Diperlukan UU Khusus Perlindungan Hukum Terhadap Pembantu Rumah Tangga. Dengan tidak dilindunginya pembantu rumah tangga oleh UU Nomor 13 Tahun 2003 tentang Ketenagakerjaan, maka diperlukan suatu Undang- Undang yang khusus mengatur mengenai perlindungan hukum terhadap pembantu rumah tangga ini, sehingga diharapkan tidak ada lagi kejadian-kejadian miris yang menimpa pembantu rumah tangga.
Selain itu, Indonesia sebagai Negara hukum sebagaimana ditegaskan dalam Pasal 1 ayat (3) UUD 1945, haruslah mengandung prinsip adanya perlindungan terhadap hak asasi manusia. Setiap orang memerlukan pekerjaan untuk memenuhi kebutuhan hidupnya agar lebih sejahtera. Pekerjaan merupakan suatu tuntutan yang harus dipenuhi oleh setiap orang dalam mempertahankan kehidupannya.

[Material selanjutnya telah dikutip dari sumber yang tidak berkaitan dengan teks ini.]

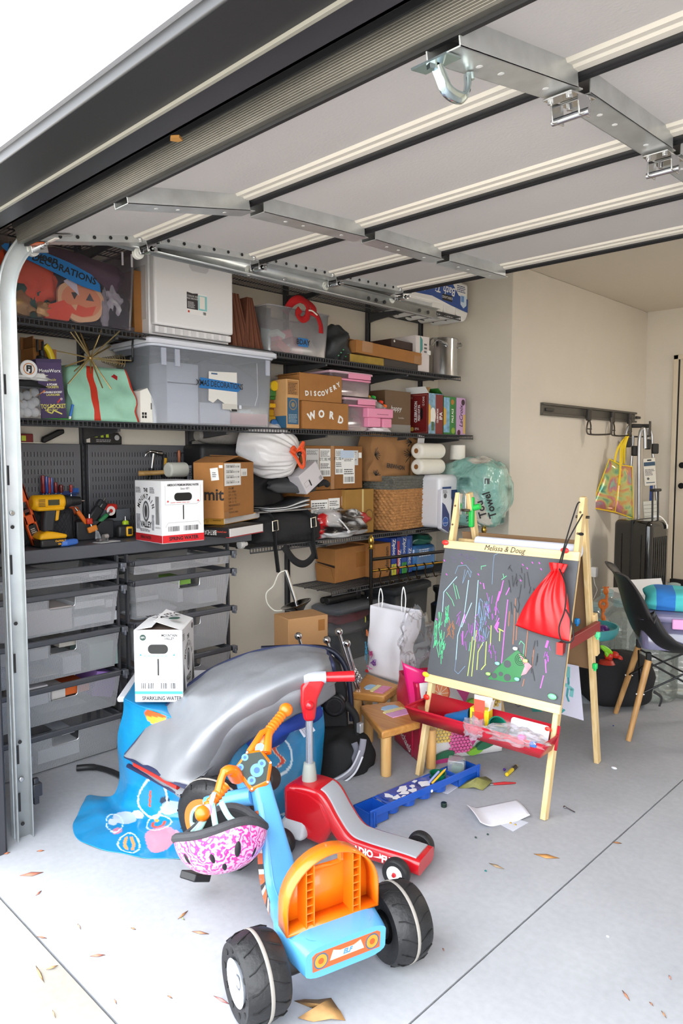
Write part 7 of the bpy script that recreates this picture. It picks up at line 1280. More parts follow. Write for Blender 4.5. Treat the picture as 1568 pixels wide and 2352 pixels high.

Hingga saat ini, tidak ada ketentuan peraturan perundang-undangan yang secara khusus mengatur perlindungan terhadap pembantu rumah tangga. Sementara itu, perlindungan terhadap pembantu rumah tangga hanya akan terwujud apabila ada dasar hukum yang jelas yang diberlakukan khusus kepada pembantu rumah tangga.Oleh karena itu, demi terlindunginya kepentingan hukum para pembantu rumah tangga, perlu kiranya eksekutif dan legislatif segera membuat dan mengesahkan regulasi atau undang-undang perlindungan terhadap pembantu rumah tangga Hal ini demi terwujudnya rasa aman dan meningkatkan kesejahteraan seluruh pembantu rumah tangga. Ingatlah bahwa pembantu rumah tangga juga adalah MANUSIA!!